Willem Gerhard Janssen

betekenis & definitie

Geb. 11 —6— 1880. Was vroeger eigenaar van een technische handelszaak in Enschede.

Oprichter juniorenclub ELTC in 1897, een jaar later overgegaan naar senioren. Vervolgens tot 1913 secretaris van ELTC gebleven. Was van 1899 tot 1908 bijna onafgebroken winnaar van het clubkampioenschap van ELTC. Was verdienstelijk tennisser, maar voelde veel meer voor de organisatorische facetten van deze sport. Hoogtepunten: in 1904 op het bekende ELTC-toernooi in de finale met 6-3 en 6-3 gewonnen van ,A.W, Deuce’ (Frensen); in dat zelfde jaar op het internationale toernooi van Hilversum (Melkhuisje) samen met Bouman (vader van Kea) in de derde ronde met 6—4 en 6—3 gewonnen van Scheurleer en jhr. Van Reenen, waarna werd verloren van C. en R. van Lennep, de latere winnaars, met 4—6 en 3—6.
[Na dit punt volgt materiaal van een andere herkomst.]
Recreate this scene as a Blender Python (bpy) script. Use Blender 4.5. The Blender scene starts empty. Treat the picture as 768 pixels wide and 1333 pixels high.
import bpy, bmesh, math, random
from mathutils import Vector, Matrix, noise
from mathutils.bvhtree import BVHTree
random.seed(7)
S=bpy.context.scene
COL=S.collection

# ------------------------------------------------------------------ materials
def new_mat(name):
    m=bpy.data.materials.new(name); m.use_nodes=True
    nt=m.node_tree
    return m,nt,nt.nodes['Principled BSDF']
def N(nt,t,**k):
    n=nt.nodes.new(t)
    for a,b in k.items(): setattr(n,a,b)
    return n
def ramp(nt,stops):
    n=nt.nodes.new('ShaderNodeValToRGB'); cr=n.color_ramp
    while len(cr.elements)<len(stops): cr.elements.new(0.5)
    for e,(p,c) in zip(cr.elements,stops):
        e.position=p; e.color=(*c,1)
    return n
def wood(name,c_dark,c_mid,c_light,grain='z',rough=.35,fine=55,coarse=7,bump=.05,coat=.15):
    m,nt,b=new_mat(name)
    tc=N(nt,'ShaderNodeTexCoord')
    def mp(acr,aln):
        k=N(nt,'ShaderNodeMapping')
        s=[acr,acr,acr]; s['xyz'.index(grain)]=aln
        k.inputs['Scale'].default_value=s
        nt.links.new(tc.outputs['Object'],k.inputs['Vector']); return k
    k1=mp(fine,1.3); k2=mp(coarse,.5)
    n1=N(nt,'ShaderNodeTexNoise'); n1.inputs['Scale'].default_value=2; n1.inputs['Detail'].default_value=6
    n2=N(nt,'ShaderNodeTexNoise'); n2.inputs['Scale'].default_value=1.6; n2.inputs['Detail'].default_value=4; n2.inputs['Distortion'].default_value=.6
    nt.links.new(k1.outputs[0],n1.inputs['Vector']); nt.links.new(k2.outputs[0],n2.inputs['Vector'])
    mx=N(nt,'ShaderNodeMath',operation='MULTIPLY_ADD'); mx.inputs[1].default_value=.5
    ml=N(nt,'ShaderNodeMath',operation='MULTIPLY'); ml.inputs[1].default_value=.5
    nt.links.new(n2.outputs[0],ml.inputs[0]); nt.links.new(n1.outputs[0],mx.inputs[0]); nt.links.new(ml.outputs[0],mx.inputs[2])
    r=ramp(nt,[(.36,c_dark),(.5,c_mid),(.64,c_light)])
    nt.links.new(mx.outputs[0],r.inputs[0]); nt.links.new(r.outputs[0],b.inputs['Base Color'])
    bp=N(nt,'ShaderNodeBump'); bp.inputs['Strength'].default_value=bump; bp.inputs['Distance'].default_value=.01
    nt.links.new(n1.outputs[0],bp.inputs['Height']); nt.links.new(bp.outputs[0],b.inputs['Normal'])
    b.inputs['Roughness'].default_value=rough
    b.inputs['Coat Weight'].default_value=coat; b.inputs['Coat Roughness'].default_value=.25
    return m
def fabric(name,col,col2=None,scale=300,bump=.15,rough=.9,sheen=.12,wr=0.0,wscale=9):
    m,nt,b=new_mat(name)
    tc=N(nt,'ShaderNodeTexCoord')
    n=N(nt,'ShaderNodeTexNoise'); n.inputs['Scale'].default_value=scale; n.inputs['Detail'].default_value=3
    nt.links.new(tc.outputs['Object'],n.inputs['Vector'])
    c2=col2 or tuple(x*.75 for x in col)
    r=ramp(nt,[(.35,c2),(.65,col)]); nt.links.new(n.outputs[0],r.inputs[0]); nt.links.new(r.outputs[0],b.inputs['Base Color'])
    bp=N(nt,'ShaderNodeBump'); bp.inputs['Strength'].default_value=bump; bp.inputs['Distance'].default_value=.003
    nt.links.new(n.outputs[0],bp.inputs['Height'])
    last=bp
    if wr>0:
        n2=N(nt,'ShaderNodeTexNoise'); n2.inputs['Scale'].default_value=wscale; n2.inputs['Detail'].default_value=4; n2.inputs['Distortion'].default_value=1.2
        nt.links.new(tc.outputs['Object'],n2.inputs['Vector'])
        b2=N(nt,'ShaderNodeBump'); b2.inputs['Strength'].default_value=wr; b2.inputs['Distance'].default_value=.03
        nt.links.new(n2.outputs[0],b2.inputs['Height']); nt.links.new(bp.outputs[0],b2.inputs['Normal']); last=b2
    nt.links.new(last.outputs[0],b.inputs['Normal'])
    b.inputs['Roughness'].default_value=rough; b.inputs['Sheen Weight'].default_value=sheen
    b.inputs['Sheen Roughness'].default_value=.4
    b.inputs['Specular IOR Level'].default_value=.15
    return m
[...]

Vanaf 1907 eerst gewestelijk medewerker aan bestuur van toenmalige NLTB, later ruim twintig jaar bestuurslid van de tennisbon d, samen met Jan Feith, Des Tombe, Hoyte Veder, C. Vreedenburgh, A. Broese Groenou en Nypels. Erelid KNLTB, ELTC, de voetbalclub PW en de Twentse Golfclub. Was erg deskundig op technisch gebied, zoals met het geven van adviezen bij de aanleg van tennisbanen en voetbalvelden. Speelde als voetballer jarenlang in PW en in de jaren 1907 en 1908 in het Nederlands elftal tegen België en Engeland.

Was een aantal jaren lid van het Nederlands Golf comité. Verdere sporten: hockey, kaatsen, golf, wegwielrennen, schaatsen, gymnastiek en atletiek.